The court also pointed out that while the owner characterized the backdating of the renewal letter as fraudulent conduct, the trial court's rejection of that assessment was correct. Although the tenant's renewal letter, prepared on Feb. 4, 2010, was incorrectly dated Jan. 30, 2010, it was noteworthy that the tenant never claimed that its exercise of its renewal option was timely, based on the date of the letter; in fact, the option renewal letter was emailed with a cover page dated Feb. 4, 2010, and the fax cover sheet was time-stamped Feb. 4, 2010. Moreover, the corporate controller who prepared the letter provided a credible explanation for the administrative error. The appeals court agreed with the trial court's conclusion that the misdating wasn't prompted by either bad faith or an intent to defraud, and that the four-day delay was an honest mistake.
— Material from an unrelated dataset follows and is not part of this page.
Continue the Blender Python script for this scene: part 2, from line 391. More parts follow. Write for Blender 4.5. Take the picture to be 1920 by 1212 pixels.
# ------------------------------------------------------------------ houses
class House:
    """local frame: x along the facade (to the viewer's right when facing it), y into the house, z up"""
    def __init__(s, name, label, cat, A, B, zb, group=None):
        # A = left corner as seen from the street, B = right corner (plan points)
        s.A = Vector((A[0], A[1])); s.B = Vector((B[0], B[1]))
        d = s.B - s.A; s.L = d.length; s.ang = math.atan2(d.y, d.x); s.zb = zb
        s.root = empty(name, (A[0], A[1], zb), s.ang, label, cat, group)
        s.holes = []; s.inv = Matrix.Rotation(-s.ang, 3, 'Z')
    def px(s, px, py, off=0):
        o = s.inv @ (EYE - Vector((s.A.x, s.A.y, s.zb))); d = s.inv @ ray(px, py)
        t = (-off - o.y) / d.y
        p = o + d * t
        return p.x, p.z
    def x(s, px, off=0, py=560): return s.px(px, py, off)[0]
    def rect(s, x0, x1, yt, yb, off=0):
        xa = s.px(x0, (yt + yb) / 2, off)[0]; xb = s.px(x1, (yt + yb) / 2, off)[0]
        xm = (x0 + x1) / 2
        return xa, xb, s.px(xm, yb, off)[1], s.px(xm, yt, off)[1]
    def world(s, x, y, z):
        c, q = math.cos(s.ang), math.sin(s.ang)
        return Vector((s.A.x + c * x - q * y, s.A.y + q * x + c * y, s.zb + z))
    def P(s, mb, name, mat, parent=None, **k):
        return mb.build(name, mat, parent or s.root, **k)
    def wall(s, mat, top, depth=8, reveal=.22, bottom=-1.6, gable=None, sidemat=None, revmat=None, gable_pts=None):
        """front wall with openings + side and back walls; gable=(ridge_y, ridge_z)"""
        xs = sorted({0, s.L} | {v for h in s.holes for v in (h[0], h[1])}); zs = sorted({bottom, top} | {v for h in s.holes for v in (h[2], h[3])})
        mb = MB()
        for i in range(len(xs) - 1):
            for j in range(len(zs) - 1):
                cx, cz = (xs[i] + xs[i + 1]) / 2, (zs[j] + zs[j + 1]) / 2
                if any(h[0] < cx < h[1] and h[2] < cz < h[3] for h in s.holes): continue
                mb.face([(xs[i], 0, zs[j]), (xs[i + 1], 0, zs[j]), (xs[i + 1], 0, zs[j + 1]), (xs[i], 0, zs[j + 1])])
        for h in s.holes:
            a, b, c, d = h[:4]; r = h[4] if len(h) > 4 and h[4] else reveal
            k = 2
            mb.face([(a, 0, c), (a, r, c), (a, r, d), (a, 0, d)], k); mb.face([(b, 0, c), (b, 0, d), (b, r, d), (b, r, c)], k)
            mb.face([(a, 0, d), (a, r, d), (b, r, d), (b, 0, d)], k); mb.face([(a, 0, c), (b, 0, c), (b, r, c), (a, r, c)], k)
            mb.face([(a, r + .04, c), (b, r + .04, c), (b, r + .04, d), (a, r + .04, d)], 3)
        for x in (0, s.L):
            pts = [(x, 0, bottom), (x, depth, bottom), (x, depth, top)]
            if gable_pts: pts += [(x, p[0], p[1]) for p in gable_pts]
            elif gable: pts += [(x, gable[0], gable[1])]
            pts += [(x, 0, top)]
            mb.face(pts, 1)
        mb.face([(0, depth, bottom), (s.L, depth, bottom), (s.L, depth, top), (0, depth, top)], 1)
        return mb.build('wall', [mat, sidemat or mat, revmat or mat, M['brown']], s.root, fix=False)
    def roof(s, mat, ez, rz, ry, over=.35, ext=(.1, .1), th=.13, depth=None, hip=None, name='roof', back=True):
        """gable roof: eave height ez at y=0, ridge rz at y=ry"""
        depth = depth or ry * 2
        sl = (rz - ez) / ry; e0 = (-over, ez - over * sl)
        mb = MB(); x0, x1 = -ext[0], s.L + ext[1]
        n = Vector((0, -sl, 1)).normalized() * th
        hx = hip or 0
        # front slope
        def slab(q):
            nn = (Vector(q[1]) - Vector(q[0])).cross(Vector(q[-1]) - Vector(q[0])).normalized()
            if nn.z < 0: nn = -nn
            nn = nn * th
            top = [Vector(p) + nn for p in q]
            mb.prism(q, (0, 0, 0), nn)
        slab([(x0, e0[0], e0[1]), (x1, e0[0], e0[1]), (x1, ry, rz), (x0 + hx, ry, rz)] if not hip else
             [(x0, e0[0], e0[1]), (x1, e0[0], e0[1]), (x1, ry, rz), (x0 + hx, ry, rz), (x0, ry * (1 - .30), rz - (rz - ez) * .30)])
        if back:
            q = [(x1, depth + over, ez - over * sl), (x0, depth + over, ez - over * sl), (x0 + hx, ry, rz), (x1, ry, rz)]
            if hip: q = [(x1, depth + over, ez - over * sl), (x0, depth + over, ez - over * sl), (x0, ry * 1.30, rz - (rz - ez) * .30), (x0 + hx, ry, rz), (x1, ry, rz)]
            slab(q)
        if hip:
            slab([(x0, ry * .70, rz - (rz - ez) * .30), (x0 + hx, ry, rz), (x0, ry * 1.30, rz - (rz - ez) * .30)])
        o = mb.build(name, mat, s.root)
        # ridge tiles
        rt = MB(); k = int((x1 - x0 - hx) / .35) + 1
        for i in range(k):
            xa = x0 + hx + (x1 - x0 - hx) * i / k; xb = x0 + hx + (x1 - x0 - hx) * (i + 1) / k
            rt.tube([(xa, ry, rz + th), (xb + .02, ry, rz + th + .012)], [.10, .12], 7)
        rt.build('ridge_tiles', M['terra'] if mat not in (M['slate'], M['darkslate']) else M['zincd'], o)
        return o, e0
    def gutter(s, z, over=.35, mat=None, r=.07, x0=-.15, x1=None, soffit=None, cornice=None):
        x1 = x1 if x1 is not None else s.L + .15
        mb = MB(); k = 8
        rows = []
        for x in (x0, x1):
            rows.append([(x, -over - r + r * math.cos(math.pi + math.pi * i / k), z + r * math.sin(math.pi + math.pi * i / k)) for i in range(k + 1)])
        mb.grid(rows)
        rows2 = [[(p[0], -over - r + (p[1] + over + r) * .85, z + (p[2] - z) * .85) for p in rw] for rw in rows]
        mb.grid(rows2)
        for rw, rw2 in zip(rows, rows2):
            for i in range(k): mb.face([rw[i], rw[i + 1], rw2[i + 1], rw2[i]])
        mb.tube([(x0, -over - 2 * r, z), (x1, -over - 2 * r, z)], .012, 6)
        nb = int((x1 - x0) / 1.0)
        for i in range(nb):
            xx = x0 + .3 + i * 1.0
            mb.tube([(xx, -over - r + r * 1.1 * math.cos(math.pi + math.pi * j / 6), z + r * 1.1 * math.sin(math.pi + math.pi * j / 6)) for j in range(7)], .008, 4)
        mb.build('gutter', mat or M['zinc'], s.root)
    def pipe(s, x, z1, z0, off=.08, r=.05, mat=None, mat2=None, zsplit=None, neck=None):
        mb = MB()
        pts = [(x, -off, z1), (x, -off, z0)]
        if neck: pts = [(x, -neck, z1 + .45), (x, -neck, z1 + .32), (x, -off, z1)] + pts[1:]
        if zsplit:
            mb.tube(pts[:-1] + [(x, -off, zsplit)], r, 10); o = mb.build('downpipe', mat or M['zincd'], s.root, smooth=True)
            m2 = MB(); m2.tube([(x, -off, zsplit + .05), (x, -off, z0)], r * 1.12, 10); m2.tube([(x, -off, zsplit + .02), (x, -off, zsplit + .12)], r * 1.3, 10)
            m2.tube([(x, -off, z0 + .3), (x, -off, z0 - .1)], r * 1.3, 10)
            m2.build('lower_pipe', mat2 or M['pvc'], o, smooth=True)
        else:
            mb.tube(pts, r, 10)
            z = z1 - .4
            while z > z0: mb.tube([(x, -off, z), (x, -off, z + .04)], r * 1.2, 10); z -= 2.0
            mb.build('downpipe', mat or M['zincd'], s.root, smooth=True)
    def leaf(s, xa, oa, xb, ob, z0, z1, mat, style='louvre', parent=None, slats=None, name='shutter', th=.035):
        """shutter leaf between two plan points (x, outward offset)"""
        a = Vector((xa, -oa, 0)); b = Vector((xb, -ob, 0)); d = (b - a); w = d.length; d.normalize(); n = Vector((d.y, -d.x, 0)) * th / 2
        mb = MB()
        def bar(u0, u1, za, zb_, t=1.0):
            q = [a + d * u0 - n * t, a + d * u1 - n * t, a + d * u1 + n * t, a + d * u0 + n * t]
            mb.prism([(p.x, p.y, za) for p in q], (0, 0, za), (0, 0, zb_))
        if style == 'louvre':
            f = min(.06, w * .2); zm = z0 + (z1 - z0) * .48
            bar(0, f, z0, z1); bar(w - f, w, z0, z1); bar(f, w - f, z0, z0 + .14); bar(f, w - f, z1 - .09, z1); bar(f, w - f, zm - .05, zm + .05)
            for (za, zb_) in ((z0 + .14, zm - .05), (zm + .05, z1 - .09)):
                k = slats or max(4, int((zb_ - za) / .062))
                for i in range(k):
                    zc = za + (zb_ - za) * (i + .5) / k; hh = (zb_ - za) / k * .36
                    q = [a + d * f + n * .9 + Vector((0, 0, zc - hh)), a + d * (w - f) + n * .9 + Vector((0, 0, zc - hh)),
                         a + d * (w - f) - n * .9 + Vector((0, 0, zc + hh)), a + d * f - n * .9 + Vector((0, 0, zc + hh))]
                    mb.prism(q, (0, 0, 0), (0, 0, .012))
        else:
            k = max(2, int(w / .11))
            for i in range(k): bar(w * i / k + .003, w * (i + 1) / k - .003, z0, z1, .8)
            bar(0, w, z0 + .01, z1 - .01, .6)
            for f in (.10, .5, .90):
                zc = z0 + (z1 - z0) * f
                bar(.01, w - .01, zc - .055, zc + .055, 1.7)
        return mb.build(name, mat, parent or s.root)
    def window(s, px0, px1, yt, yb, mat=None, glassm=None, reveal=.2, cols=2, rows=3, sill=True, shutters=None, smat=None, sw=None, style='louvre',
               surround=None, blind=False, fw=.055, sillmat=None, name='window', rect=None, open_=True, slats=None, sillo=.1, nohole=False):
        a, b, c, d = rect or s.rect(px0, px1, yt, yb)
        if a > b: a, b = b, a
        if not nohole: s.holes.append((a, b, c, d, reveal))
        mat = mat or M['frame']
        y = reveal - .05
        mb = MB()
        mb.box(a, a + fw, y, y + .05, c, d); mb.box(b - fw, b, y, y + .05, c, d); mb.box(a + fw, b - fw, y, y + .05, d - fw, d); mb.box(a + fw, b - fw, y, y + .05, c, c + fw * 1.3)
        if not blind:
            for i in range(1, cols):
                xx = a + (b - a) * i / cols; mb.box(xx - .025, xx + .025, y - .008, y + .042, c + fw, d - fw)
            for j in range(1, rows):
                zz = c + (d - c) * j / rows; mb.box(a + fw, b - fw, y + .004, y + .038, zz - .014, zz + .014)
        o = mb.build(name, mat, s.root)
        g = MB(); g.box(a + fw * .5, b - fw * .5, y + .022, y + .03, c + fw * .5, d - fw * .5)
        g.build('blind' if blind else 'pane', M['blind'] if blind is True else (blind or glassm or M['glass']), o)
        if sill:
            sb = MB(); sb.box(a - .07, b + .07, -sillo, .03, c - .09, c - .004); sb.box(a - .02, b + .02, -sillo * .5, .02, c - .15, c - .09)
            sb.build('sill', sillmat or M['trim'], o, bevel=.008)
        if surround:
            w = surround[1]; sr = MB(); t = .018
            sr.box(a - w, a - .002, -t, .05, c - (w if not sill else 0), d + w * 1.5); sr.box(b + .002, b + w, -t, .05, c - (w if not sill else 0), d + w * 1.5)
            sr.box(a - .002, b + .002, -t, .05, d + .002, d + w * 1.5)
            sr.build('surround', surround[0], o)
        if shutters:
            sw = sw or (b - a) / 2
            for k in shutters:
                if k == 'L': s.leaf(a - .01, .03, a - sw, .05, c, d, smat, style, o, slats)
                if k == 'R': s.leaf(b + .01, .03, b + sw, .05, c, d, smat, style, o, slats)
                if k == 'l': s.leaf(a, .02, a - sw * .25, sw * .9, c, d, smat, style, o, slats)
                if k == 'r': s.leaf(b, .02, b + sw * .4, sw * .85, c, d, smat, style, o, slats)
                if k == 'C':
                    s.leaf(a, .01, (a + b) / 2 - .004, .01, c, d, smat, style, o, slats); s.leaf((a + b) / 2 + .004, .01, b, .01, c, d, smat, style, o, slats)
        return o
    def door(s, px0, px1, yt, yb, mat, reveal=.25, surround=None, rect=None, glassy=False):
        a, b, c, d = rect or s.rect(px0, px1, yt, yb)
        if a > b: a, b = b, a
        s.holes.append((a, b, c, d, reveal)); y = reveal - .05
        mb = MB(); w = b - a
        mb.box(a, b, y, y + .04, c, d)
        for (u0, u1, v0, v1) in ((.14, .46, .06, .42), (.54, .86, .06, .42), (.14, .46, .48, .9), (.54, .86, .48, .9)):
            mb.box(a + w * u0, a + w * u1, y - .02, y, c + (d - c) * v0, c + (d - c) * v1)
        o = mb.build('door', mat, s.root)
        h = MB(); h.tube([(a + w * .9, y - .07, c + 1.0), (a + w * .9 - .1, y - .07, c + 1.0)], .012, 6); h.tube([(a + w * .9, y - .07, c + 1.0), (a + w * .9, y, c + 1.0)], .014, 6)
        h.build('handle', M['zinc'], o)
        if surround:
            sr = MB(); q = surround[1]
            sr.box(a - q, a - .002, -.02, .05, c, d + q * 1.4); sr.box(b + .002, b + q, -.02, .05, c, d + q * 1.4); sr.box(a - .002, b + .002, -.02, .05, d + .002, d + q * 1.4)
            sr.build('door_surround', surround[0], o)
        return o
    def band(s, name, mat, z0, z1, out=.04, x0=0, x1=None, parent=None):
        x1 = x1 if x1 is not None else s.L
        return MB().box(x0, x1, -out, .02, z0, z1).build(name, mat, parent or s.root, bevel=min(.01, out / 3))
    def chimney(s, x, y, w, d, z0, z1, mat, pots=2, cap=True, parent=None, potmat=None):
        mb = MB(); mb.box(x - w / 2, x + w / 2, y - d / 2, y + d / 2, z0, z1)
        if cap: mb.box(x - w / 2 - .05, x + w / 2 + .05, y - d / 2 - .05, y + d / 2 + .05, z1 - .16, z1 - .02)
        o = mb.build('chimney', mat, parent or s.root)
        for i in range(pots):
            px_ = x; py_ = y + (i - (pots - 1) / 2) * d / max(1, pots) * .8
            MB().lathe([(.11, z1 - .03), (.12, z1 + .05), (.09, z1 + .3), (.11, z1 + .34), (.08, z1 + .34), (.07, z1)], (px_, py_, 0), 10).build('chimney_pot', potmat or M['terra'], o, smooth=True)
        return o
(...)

But the tenant also had to establish evidence showing that it would be affected by the type of forfeiture for which equitable relief is appropriate—that is, an investment in the space that it would lose if it weren't allowed to extend the lease. The appeals court stated that “equity may intervene where a tenant in possession of premises under an existing lease neglects to timely exercise a renewal option, because ‘he might suffer forfeiture if he has made valuable improvements on the property.’” The tenant's improvements to this space had been made so long ago that the tenant had already reaped the benefit of their cost. Nevertheless, some courts have authorized equitable relief against untimely renewal where there was no indication that substantial physical improvements had been made and would be forfeited, but “to preserve the tenant's interest in a long-standing location for a retail business because this is an important part of the goodwill of that enterprise, and thus the tenant stands to lose a substantial and valuable asset.”

The appeals court in this case applied that reasoning. The tenant testified that the 57th Street store in particular had become highly successful and popular, that the company had searched for alternative space into which to relocate that store and hadn't identified any prospects, and that even if it found a viable site, it would require several months to open the new store. So, although there was evidence that the national tenant had widespread name recognition unrelated to any particular store location, the evidence was sufficient to support a finding that its 57th Street store in particular had garnered substantial goodwill in that location. That goodwill was “a valuable asset that would be damaged by its ouster from the premises,” the appeals court said [135 East 57th Street LLC v. Daffy's Inc., November 2011].

Lesson Learned

When assessing whether you should allow the tenant to renew its lease retroactively, consider whether you're able to establish that you were prejudiced in any way by the breach and whether the loss of the store's location would negate the tenant's goodwill to the degree that a court could decide that enforcing the lease's time restraint for renewal would result in a forfeiture that warrants equitable relief.